Solve the second-order ODE: \(y” – 4y = 0\)

1. Write down the given differential equation:

\[
y” – 4y = 0
\]

2. Identify the characteristic equation:

The characteristic equation associated with this second-order ODE is obtained by substituting \(y = e^{rx}\) into the equation:
\[
r^2 e^{rx} – 4 e^{rx} = 0
\]

3. Simplify the characteristic equation:

Factor out \(e^{rx}\):
\[
e^{rx} (r^2 – 4) = 0
\]

4. Solve the characteristic equation:

Set the equation equal to zero:
\[
r^2 – 4 = 0
\]
Solve for \(r\):
\[
r^2 = 4
\]
\[
r = \pm 2
\]

5. Write down the solutions for \(r\):

The solutions to the characteristic equation give us the roots \(r_1 = 2\) and \(r_2 = -2\).

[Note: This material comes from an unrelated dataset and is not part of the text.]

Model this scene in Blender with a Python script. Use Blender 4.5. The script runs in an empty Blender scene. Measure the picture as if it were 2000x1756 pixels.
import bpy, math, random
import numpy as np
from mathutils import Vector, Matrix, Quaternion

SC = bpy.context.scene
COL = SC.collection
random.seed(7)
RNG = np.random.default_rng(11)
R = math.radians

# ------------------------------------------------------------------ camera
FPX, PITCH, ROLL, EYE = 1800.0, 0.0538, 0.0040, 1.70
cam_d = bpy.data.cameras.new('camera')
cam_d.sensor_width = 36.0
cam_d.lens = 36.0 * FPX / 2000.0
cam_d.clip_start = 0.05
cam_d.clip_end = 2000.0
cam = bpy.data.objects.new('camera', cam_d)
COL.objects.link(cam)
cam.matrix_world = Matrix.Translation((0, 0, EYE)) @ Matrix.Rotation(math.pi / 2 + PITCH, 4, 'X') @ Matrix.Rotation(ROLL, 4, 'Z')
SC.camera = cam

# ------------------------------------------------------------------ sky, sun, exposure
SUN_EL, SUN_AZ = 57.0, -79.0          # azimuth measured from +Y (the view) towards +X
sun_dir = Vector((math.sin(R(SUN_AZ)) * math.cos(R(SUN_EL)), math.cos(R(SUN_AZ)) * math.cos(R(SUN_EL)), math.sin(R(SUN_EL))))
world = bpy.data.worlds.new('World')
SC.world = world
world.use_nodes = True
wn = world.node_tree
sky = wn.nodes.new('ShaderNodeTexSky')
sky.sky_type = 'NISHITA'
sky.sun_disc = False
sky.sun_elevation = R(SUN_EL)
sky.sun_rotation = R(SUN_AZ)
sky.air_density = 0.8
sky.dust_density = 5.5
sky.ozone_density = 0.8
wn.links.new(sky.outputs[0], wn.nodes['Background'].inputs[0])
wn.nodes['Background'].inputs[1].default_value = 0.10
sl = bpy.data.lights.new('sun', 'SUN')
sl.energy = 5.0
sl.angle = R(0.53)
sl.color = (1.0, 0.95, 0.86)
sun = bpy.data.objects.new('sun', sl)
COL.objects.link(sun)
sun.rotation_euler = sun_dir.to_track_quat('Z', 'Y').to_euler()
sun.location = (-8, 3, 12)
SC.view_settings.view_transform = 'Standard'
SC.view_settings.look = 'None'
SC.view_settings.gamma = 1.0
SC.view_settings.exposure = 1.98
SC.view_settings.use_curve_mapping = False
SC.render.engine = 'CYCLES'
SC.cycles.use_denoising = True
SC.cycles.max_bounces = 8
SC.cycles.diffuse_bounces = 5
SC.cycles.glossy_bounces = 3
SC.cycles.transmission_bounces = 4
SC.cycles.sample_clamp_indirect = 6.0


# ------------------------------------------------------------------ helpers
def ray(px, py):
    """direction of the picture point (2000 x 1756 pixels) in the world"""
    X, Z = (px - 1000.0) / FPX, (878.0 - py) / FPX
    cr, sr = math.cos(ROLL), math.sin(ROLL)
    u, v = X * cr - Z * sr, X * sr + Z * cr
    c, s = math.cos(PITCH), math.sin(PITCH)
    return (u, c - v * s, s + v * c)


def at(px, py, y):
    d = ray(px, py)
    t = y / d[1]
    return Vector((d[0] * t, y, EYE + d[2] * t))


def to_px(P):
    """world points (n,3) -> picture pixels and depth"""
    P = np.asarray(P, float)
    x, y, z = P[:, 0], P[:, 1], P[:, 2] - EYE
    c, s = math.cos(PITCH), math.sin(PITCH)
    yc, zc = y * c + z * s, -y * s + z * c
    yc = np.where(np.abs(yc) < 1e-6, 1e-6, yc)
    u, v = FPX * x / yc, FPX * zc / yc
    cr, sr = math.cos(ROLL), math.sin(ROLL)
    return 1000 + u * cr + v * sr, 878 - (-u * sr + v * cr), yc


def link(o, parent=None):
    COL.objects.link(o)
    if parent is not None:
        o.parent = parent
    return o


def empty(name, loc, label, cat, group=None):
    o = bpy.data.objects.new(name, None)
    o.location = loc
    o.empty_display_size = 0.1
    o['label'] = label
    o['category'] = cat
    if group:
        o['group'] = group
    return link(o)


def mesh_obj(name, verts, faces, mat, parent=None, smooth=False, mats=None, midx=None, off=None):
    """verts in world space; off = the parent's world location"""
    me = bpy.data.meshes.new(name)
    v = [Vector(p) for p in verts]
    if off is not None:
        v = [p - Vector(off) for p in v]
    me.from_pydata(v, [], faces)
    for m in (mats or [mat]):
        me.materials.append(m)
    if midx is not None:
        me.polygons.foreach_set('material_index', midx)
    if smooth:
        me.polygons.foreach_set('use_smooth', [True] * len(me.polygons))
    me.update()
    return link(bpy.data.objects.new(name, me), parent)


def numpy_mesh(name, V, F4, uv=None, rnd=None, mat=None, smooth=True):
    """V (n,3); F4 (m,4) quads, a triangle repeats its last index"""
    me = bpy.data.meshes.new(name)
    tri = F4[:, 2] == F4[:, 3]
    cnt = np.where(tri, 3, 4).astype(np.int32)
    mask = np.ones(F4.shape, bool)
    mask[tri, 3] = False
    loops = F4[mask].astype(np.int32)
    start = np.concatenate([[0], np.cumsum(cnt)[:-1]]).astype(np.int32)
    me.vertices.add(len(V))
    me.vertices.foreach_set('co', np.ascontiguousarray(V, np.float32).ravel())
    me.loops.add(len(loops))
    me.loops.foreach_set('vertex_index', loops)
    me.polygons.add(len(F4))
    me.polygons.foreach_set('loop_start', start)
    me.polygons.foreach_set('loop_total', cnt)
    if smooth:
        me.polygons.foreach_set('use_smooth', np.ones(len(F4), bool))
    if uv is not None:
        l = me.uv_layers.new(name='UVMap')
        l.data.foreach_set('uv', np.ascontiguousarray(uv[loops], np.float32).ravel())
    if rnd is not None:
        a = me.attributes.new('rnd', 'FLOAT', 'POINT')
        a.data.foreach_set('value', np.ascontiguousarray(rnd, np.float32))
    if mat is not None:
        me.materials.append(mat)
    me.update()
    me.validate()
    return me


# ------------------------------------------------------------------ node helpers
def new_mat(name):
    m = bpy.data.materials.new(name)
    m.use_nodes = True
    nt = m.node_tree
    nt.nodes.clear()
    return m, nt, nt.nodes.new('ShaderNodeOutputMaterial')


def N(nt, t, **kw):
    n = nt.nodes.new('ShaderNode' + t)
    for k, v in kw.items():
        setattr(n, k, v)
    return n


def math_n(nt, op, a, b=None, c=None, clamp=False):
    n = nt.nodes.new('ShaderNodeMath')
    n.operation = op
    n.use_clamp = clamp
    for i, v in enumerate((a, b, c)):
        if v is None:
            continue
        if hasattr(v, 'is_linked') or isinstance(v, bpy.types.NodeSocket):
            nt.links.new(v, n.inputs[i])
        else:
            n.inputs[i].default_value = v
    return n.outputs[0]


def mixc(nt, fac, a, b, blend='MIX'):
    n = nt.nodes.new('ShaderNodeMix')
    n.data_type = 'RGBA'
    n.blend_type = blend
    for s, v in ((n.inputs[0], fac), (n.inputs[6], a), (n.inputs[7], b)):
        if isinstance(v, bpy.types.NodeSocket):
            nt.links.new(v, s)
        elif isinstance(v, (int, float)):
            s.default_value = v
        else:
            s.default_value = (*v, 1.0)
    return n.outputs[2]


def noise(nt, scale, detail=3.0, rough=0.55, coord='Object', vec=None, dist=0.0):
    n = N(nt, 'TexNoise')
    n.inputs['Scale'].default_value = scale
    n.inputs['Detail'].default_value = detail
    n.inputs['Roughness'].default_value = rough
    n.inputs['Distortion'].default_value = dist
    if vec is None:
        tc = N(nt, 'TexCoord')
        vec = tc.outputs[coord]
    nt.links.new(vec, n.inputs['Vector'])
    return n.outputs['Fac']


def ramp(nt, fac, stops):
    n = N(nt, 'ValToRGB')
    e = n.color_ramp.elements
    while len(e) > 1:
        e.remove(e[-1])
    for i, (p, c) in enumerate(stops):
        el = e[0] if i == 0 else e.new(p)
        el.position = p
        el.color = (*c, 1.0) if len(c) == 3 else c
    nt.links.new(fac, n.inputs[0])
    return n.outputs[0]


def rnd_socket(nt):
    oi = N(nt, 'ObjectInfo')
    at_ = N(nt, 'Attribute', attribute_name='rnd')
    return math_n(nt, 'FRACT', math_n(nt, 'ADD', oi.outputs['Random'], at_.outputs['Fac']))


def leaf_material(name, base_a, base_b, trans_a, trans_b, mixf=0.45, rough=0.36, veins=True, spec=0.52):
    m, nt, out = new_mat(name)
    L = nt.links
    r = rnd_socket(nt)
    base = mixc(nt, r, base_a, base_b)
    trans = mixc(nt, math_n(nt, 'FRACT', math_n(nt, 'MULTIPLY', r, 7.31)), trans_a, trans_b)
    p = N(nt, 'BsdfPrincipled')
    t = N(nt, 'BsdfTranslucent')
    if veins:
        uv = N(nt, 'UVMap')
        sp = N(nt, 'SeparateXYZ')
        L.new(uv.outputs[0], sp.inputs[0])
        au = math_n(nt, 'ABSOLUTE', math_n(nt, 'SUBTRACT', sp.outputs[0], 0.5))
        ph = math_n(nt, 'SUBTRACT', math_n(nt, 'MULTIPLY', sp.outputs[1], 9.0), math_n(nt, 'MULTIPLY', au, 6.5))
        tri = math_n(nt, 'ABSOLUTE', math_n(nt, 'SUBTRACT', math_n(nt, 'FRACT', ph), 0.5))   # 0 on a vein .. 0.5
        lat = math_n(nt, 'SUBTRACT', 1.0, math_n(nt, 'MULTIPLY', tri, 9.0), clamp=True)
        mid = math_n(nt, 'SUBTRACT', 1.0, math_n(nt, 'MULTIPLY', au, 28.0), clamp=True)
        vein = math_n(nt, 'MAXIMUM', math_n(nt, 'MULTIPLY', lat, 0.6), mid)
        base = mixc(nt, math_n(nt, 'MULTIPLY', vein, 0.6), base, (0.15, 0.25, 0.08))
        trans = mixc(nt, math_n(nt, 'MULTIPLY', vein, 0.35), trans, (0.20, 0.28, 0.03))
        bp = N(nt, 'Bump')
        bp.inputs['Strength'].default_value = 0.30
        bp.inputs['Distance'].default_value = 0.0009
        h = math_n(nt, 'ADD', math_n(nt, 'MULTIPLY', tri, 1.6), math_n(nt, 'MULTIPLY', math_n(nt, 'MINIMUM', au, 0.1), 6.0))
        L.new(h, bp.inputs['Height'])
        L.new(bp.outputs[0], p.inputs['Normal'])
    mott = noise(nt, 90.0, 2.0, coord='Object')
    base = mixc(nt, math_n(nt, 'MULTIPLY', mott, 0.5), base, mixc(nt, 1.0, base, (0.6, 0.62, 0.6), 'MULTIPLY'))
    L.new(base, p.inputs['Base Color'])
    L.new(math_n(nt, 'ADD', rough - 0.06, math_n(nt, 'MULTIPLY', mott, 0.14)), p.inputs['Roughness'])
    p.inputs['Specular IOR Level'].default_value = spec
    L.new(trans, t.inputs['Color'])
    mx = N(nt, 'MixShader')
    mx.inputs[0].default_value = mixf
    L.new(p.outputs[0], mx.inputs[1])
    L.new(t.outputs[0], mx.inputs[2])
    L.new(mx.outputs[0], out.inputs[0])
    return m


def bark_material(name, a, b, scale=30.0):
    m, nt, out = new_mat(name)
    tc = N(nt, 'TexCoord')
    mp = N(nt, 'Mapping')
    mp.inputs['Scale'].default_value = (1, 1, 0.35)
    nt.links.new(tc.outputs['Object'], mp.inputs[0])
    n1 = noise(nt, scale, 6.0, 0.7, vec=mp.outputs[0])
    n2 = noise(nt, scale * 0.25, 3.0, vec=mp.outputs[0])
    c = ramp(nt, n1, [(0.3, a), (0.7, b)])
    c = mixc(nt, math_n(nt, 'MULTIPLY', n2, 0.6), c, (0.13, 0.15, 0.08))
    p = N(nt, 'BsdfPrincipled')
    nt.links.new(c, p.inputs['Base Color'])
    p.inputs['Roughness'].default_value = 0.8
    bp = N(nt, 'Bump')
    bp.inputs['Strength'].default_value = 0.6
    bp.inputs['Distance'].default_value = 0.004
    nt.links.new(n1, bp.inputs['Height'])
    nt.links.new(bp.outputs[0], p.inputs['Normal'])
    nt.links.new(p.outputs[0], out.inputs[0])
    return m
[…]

6. Write down the general solution:

Since the roots are distinct real numbers, the general solution to the ODE is:
\[
y(x) = C_1 e^{2x} + C_2 e^{-2x}
\]
where \(C_1\) and \(C_2\) are arbitrary constants to be determined by initial conditions.

Final Answer

The general solution to the differential equation \(y” – 4y = 0\) is:

\[
y(x) = C_1 e^{2x} + C_2 e^{-2x}
\]

where \(C_1\) and \(C_2\) are arbitrary constants.

This solution represents a linear combination of exponential functions, reflecting the two independent solutions derived from the characteristic equation.